The great mathematician, Herman Minkowski, once told his students that the 4-Color Conjecture had not been settled because only third-rate mathematicians had concerned themselves with it. "I believe I can prove it," he declared. After a long period, he admitted, "Heaven is angered by my arrogance; my proof is also defective."
    (The Four Color Problem: Assaults and Conquest. Saaty & Kainen, 1986, p.8)
Ever notice that most maps aren't really that colorful? Your average, run-of-the-mill map usually only has four colors. If you just start coming up with fake maps, you can always find a way to color the whole thing with four colors, and two adjacent countries will never have the same color.

Way the heck back in 1856, a few mathematically-inclined brothers noticed this. They couldn't prove it, so they brought it to a teacher of theirs, the storied professor Augustus De Morgan. Morgan could not prove this conjecture. Word of this odd problem slowly spread, until it was presented to the London Mathematical Society in 1878, and the problem was then published. One by one, mathematicians attacked the problem, only to fall short. Not that their effort was wasted; Kempe chains were first formulated to try and solve this problem, and a man named John Tait solved a similar problem based on three colors.

In 1976, two men named Kenneth Appel and Wolfgang Haken came up with a solution. This solution involved breaking up the problem into about 1500 smaller problems, and then programming a computer to directly prove all of these cases. In other words, Appel and Haken made a computer check each and every single case they could think of. It took 1200 hours of processing to finish, and they triumphantly published their work - solving a problem that has lasted over 100 years.

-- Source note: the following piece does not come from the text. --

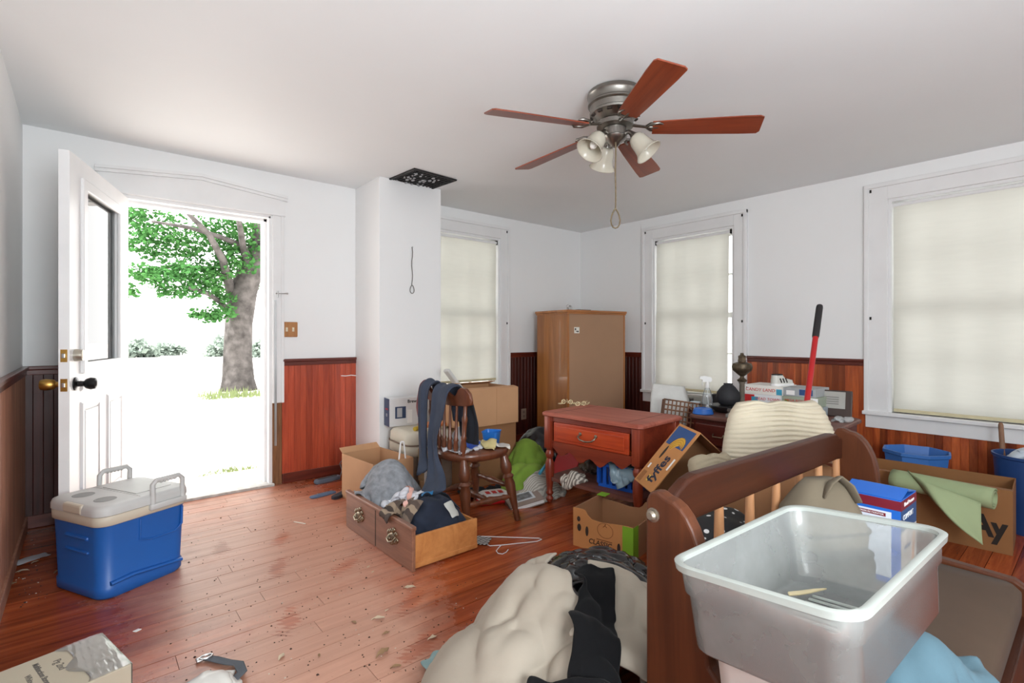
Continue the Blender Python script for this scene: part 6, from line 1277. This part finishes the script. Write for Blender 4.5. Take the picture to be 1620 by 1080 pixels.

This, however, brought up another problem. Mathematicians just won't trust you when you say that you've solved a problem. No, they gotta check the work. By hand. But how do you check the work of a computer? If a computer had to do the work in the first place, how can a human go through and make sure that everything the computer did was right? After a few tries, most mathematicians just accepted that they were probably right. This is the only proof in existence that people believe is solved without anyone actually checking all the work by hand.